Start at the line that has "tints[k].append(shade(litter_pick(x, d), 0.28))" and stop at the line that has "0.05), rng.randf_range(-0.32, 0.32))". Print those lines and all lines between them exactly, and nothing more.
** BEGIN Rows **
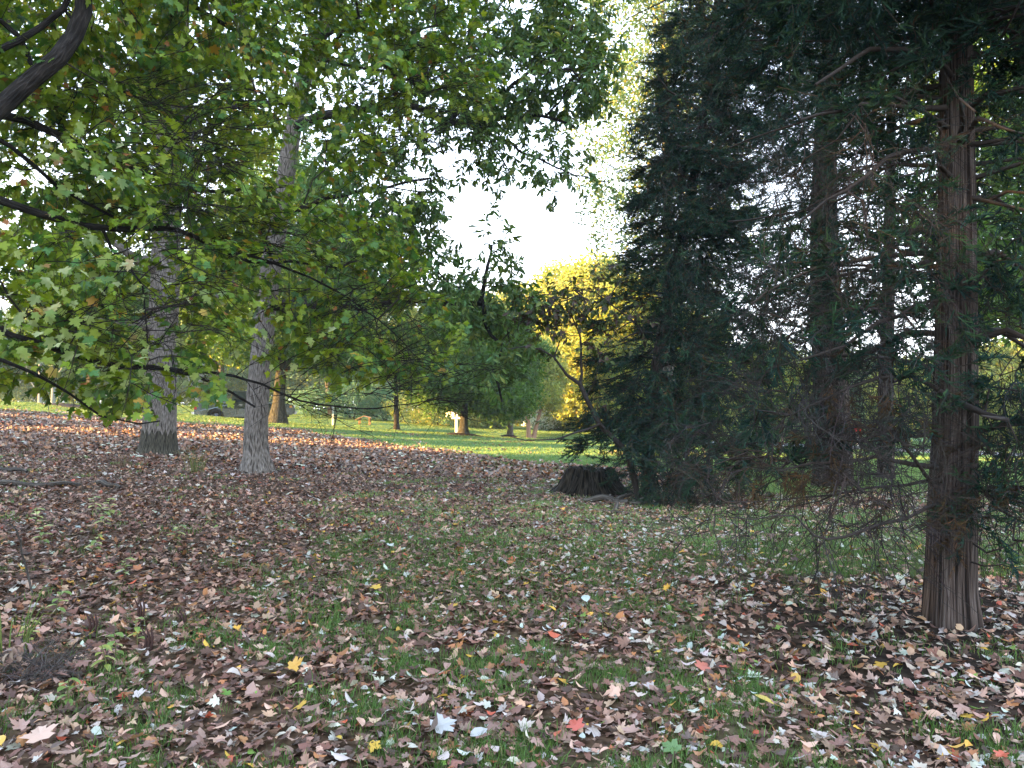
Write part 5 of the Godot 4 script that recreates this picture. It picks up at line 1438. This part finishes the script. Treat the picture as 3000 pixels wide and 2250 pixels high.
func make_litter() -> void:
	var shapes := []
	var kinds := ["maple", "maple", "maple", "maple", "maple", "maple", "oak", "oak", "oak", "lance", "lance", "oval", "oval", "oval"]
	for k in kinds: shapes.append(leaf_mesh(k, rng.randf_range(-0.3, 0.55), rng.randf_range(0.1, 1.1), rng.randf_range(-0.8, 0.8)))
	var where := []; var tints := []
	for i in shapes.size():
		where.append([]); tints.append(PackedColorArray())
	# near: one by one
	for band in [[2.3, 4.2, 8000], [4.2, 7.0, 13500], [7.0, 11.0, 25000], [11.0, 17.0, 38000]]:
		for i in band[2]:
			var d := sqrt(rng.randf_range(band[0] * band[0], band[1] * band[1]))
			var x := rng.randf_range(-0.80, 0.80) * d + rng.randf_range(-0.8, 0.8)
			if rng.randf() > litter_amount(x, d): continue
			var k := rng.randi() % shapes.size()
			var shadow := rng.randf()
			where[k].append(lie(x, -d, lerpf(0.032, 0.092, pow(rng.randf(), 1.4)) * (1.0 if d > 4.2 else 0.8), rng.randf_range(0.0, 0.04), 0.6))
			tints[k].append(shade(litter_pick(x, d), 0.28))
	for i in 1500:      # behind and beside the camera
		var x := rng.randf_range(-6, 6); var z := rng.randf_range(-2.4, 5.0)
		var k := rng.randi() % shapes.size()
		where[k].append(lie(x, z, rng.randf_range(0.05, 0.10), 0.02, 0.5)); tints[k].append(shade(pick(LITTER), 0.25))
	var root := thing("leaf_litter", "carpet of brown and pale fallen leaves over the ground", "leaves")
	root.set_meta("kind", "stuff")
	for i in shapes.size(): scatter("leaves", shapes[i], M.litter, where[i], tints[i], root)
	# farther: handfuls of leaves
	var heaps := []
	for i in 5:
		var g := Geo.new(); g.flat = true; g.tint = true
		for k in 13:
			var q := Vector3(rng.randf_range(-0.32, 0.32), rng.randf_range(0.005, 0.05), rng.randf_range(-0.32, 0.32))
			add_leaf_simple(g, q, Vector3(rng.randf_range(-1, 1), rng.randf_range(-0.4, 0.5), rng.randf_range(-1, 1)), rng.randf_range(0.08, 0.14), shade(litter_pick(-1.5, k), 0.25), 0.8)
		heaps.append(g.mesh())
	var spots := []
	for i in 13500:
		var d := sqrt(rng.randf_range(16.5 * 16.5, 38.0 * 38.0))
		var x := rng.randf_range(-0.78, 0.5) * d
		var a := litter_amount(x, d)
		if rng.randf() > maxf(a, 0.02): continue
		spots.append(Transform3D(Basis(Vector3.UP, rng.randf() * TAU), Vector3(x, hgt(x, -d), -d)))
	foliage(root, "leaves", heaps, M.litter, spots, 0.15)
	# the leaves that show largest, each by itself
	var names := [["pale tan", LITTER[0][1]], ["grey-white", LITTER[1][1]], ["pale mint grey", LITTER[2][1]], ["brown", LITTER[3][1]], ["dark brown", LITTER[4][1]], ["orange-brown", LITTER[5][1]], ["red", LITTER[6][1]], ["golden yellow", LITTER[7][1]], ["green", LITTER[8][1]], ["dull pinkish brown", LITTER[9][1]]]
	var weights := []
	for i in 10: weights.append([LITTER[i][0], i])
	var mats := []
	for e in names:
		for k in 2:
			var m := plain(shade(e[1], 0.2), 0.5)
			m.backlight_enabled = true
			m.backlight = Color(0.25, 0.25, 0.18)
			mats.append(m)
	var done := 0
	while done < 286:
		var d := sqrt(rng.randf_range(2.85 * 2.85, 4.6 * 4.6))
		var x := rng.randf_range(-0.70, 0.70) * d
		if rng.randf() > 0.35 + 0.65 * litter_amount(x, d): continue
		var k := rng.randi() % shapes.size()
		var n: int = pick(weights)
		var o := build("fallen_leaf", shapes[k], mats[n * 2 + rng.randi() % 2])
		o.transform = lie(x, -d, rng.randf_range(0.055, 0.095), rng.randf_range(0.03, 0.06), 0.5)
		var kind: String = kinds[k]
		if kind == "lance": kind = "narrow"
		var px := 512.0 + x / d * F
		var col: String = ["at the far left", "at the left", "left of centre", "just left of the middle", "just right of the middle", "right of centre", "at the right", "at the far right"][clampi(int(px / 128.0), 0, 7)]
		var row: String = "along the bottom edge" if d < 3.35 else "low in the picture" if d < 3.95 else "above the lowest leaves"
		var size_x := rng.randf_range(0.055, 0.095)
		o.transform = lie(x, -d, size_x, rng.randf_range(0.03, 0.06), 0.5)
		var lab := "%s%s %s leaf %s, %s" % ["small " if size_x < 0.068 else "large " if size_x > 0.082 else "", names[n][0], kind, row, col]
		tag(o, lab, "leaf", "%s %s leaves in the near litter" % [names[n][0], kind])
		done += 1
	# a few that stand out
	var hero := [[445, 735, "maple", 0.125, Color(0.33, 0.315, 0.29), "largest grey-white maple leaf, at the bottom centre"], [478, 742, "oval", 0.10, Color(0.33, 0.315, 0.29), "round grey-white leaf right of the largest one"], [574, 731, "maple", 0.085, Color(0.36, 0.07, 0.04), "bright red maple leaf at the bottom right of centre"], [48, 752, "maple", 0.13, Color(0.45, 0.29, 0.21), "star-shaped pinkish maple leaf at the bottom left"], [668, 750, "maple", 0.09, Color(0.08, 0.14, 0.035), "fresh green maple leaf at the bottom right"], [9, 758, "oval", 0.09, Color(0.46, 0.27, 0.03), "golden leaf in the bottom left corner"], [700, 672, "maple", 0.09, Color(0.36, 0.11, 0.07), "coral red leaf lower right of centre"], [585, 605, "oval", 0.13, Color(0.38, 0.43, 0.36), "pale mint leaf upturned in the middle of the grass"], [377, 601, "maple", 0.09, Color(0.46, 0.28, 0.04), "yellow maple leaf left of the middle grass"], [762, 700, "lance", 0.12, Color(0.42, 0.30, 0.06), "slim yellow leaf at the lower right"]]
	for h in hero:
		var d: float = EYE * 0.98 / (h[1] - 415.0) * F
		var m := plain(h[4], 0.5)
		var o := build("fallen_leaf", leaf_mesh(h[2], 0.1, 0.25, 0.1), m)
		var x: float = (h[0] - 512.0) / F * d
		o.transform = lie(x, -d, h[3], 0.06, 0.2)
		var up := Vector3(rng.randf_range(-0.2, 0.2), 1, 0.35)
		o.transform = Transform3D(frame(Vector3(rng.randf_range(-1, 1), 0.2, -0.7), up).scaled_local(Vector3.ONE * h[3]), Vector3(x, hgt(x, -d) + 0.06, -d))
		tag(o, h[5], "leaf")


# ------------------------------------------------------------------ grass
func make_grass() -> void:
	var root := thing("grass", "green grass growing through the fallen leaves and over the lawn", "grass")
	root.set_meta("kind", "stuff")
	var near := []; var mid := []; var far := []
	for i in 3:
		near.append(grass_tuft(11, 0.06, 0.025, 0.075, 0.0042, PAL.grass))
		mid.append(grass_tuft(34, 0.17, 0.03, 0.075, 0.009, PAL.lawn))
		far.append(grass_tuft(46, 0.42, 0.03, 0.08, 0.022, PAL.lawn))
	var where := []
	for band in [[2.2, 5.0, 12000], [5.0, 9.0, 20000]]:
		for i in band[2]:
			var d := sqrt(rng.randf_range(band[0] * band[0], band[1] * band[1]))
			var x := rng.randf_range(-0.78, 0.80) * d + rng.randf_range(-0.4, 0.4)
			var a := grass_amount(x, d)
			if rng.randf() > a: continue
			var s := rng.randf_range(0.7, 1.25)
			where.append(Transform3D(Basis(Vector3.UP, rng.randf() * TAU).scaled(Vector3(s, s * rng.randf_range(0.7, 1.3), s)), on_ground(x, -d)))
	foliage(root, "blades", near, M.grass, where, 0.2)
	where = []
	for i in 16000:
		var d := sqrt(rng.randf_range(8.5 * 8.5, 24.0 * 24.0))
		var x := rng.randf_range(-0.75, 0.8) * d
		var a := grass_amount(x, d)
		if rng.randf() > a * 0.9: continue
		where.append(Transform3D(Basis(Vector3.UP, rng.randf() * TAU), on_ground(x, -d)))
	foliage(root, "blades", mid, M.grass, where, 0.2)
	where = []
	for i in 14000:
		var d := sqrt(rng.randf_range(23.0 * 23.0, 60.0 * 60.0))
		var x := rng.randf_range(-0.75, 0.8) * d
		if rng.randf() > grass_amount(x, d) or absf(d - road_d(x)) < 3.1: continue
		where.append(Transform3D(Basis(Vector3.UP, rng.randf() * TAU), on_ground(x, -d)))
	foliage(root, "blades", far, M.grass, where, 0.2)


func _ready() -> void:
	rng.seed = 20231
	noise.seed = 5; noise.frequency = 0.02; noise.noise_type = FastNoiseLite.TYPE_SIMPLEX_SMOOTH
	patch.seed = 9; patch.frequency = 0.55; patch.noise_type = FastNoiseLite.TYPE_SIMPLEX_SMOOTH; patch.fractal_octaves = 3
	var cam := Camera3D.new()
	cam.name = "camera"
	cam.fov = rad_to_deg(2.0 * atan(384.0 / F))
	cam.position = Vector3(0, EYE, 0)
	cam.rotation.x = PITCH
	cam.near = 0.05
	cam.far = 900.0
	add_child(cam)
	cam.current = true
	var env := Environment.new()
	env.background_mode = Environment.BG_SKY
	var sm := ProceduralSkyMaterial.new()
	sm.sky_top_color = Color(0.66, 0.76, 0.90)
	sm.sky_horizon_color = Color(0.97, 0.985, 1.0)
	sm.sky_curve = 0.3
	sm.ground_horizon_color = Color(0.6, 0.6, 0.58)
	sm.ground_bottom_color = Color(0.25, 0.25, 0.22)
	sm.sun_angle_max = 18.0
	sm.energy_multiplier = 1.0
	var sky := Sky.new()
	sky.sky_material = sm
	env.sky = sky
	env.background_energy_multiplier = 0.6
	env.tonemap_mode = Environment.TONE_MAPPER_LINEAR
	env.tonemap_exposure = 9.2
	env.sdfgi_enabled = true
	env.ssao_enabled = true
	env.ssil_enabled = true
	env.fog_enabled = true
	env.fog_density = 0.0005
	env.fog_light_color = Color(0.80, 0.88, 0.92)
	var we := WorldEnvironment.new()
	we.name = "world_environment"
	we.environment = env
	add_child(we)
	var sun := DirectionalLight3D.new()
	sun.name = "sun"
	sun.light_energy = 1.6
	sun.light_color = Color(1.0, 0.81, 0.50)
	sun.light_angular_distance = 0.5
	sun.shadow_enabled = true
	add_child(sun)
	sun.look_at_from_position(Vector3.ZERO, Vector3(0.93, -0.17, -0.30), Vector3.UP)

	make_materials()
	rng.seed = 7100
	make_setting()
	rng.seed = 7137
	make_background()
	rng.seed = 7174
	make_maple()
	rng.seed = 7211
	make_grey_trees()
	rng.seed = 7248
	make_cedars()
	rng.seed = 7285
	make_sapling()
	rng.seed = 7322
	make_small_things()
	rng.seed = 7359
	make_litter()
	rng.seed = 7999
	make_grass()
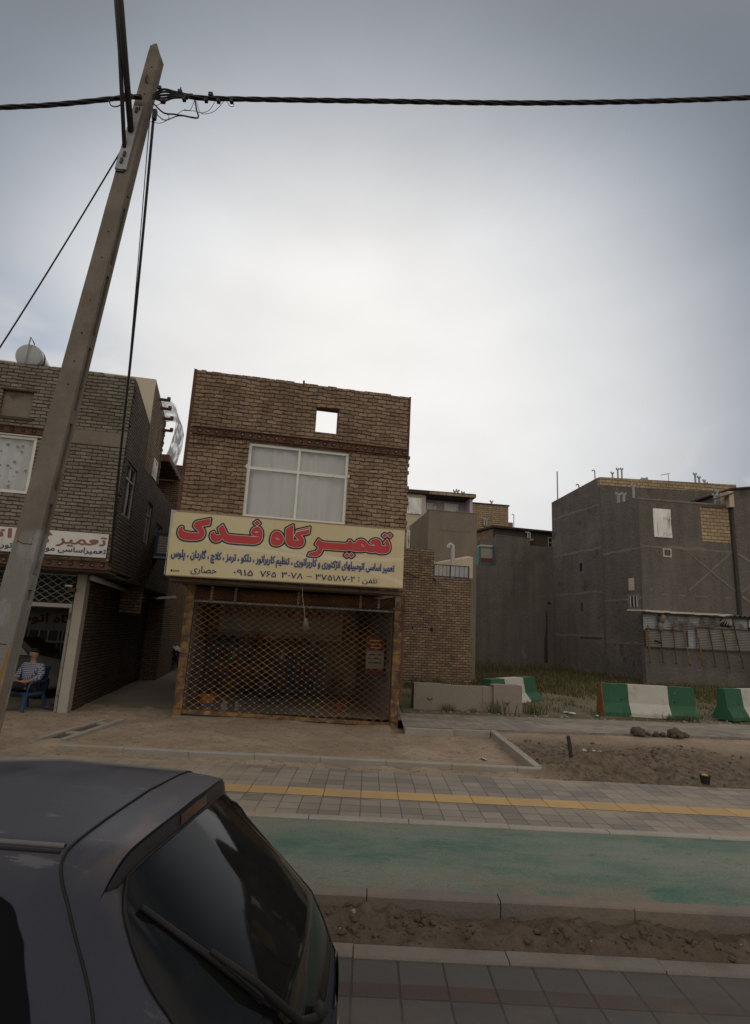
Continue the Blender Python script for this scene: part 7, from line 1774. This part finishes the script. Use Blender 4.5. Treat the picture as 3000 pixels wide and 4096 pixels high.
# high brake lamp under the spoiler lip
mb = MB(); P = []
for j in range(13):
    y = -.17+.34*j/12; p = CS(10.25, 6.9999-abs(y)/.48*1.2, 1 if y >= 0 else -1); p2 = CS(10.95, 6.9999-abs(y)/.48*1.2, 1 if y >= 0 else -1)
    P.append([p+Vector((.009,0,0)), p2+Vector((.009,0,0))])
mb.grid(P); mb.build('brake_lamp', mat('brake_lamp_red', (.035,.005,.006), .15, .1, 5, spec=.6), car, True)
# seams
def seam(nm, pts, r=.006, m_='black'):
    mb = MB(); mb.tube(pts, r, 6, 0, False); return mb.build(nm, M_[m_], car, True)
tl = [6.9999-k*.1 for k in range(0, 62)]
def seam_s(t):
    K = [(5.3, 8.0), (5.05, 8.0), (4.75, 8.35), (4.5, 8.75), (4.15, 9.6), (3.98, 12.03), (3.7, 12.25), (3.45, 12.37), (3.2, 12.5), (2.9, 12.6), (0, 13.0)]
    if t >= 5.3: return 8.0
    for (t0, s0), (t1, s1) in zip(K, K[1:]):
        if t >= t1: return s0+(s1-s0)*(t0-t)/(t0-t1)
    return 12.4
tk = [6.9999, 6.6, 6.2, 5.8, 5.5, 5.2, 4.95, 4.7, 4.45, 4.15, 3.7, 3.2, 2.6, 1.8, 1.0]
SEAMP = smooth_path([CS(seam_s(t), t, -1)+CN(seam_s(t), t, -1)*.003 for t in reversed(tk)]+[CS(seam_s(t), t, 1)+CN(seam_s(t), t, 1)*.003 for t in tk[1:]], 8)
seam('tailgate_seam', SEAMP, .0045)
for sd in (-1, 1):
    seam('roof_moulding', [CS(4.6+k*.083, 5.36, sd)+CN(4.6+k*.083, 5.36, sd)*.001 for k in range(41)], .009, 'steel_mid')
    seam('roof_gutter', [CS(4.6+k*.083, 5.20, sd)+CN(4.6+k*.083, 5.20, sd)*.001 for k in range(41)], .0055)
    seam('door_seam', [CS(6.35, t*.1, sd)+CN(6.35, t*.1, sd)*.001 for t in range(3, 50)], .005)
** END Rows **
**Task result**
			tints[k].append(shade(litter_pick(x, d), 0.28))
	for i in 1500:      # behind and beside the camera
		var x := rng.randf_range(-6, 6); var z := rng.randf_range(-2.4, 5.0)
		var k := rng.randi() % shapes.size()
		where[k].append(lie(x, z, rng.randf_range(0.05, 0.10), 0.02, 0.5)); tints[k].append(shade(pick(LITTER), 0.25))
	var root := thing("leaf_litter", "carpet of brown and pale fallen leaves over the ground", "leaves")
	root.set_meta("kind", "stuff")
	for i in shapes.size(): scatter("leaves", shapes[i], M.litter, where[i], tints[i], root)
	# farther: handfuls of leaves
	var heaps := []
	for i in 5:
		var g := Geo.new(); g.flat = true; g.tint = true
		for k in 13:
			var q := Vector3(rng.randf_range(-0.32, 0.32), rng.randf_range(0.005, 0.05), rng.randf_range(-0.32, 0.32))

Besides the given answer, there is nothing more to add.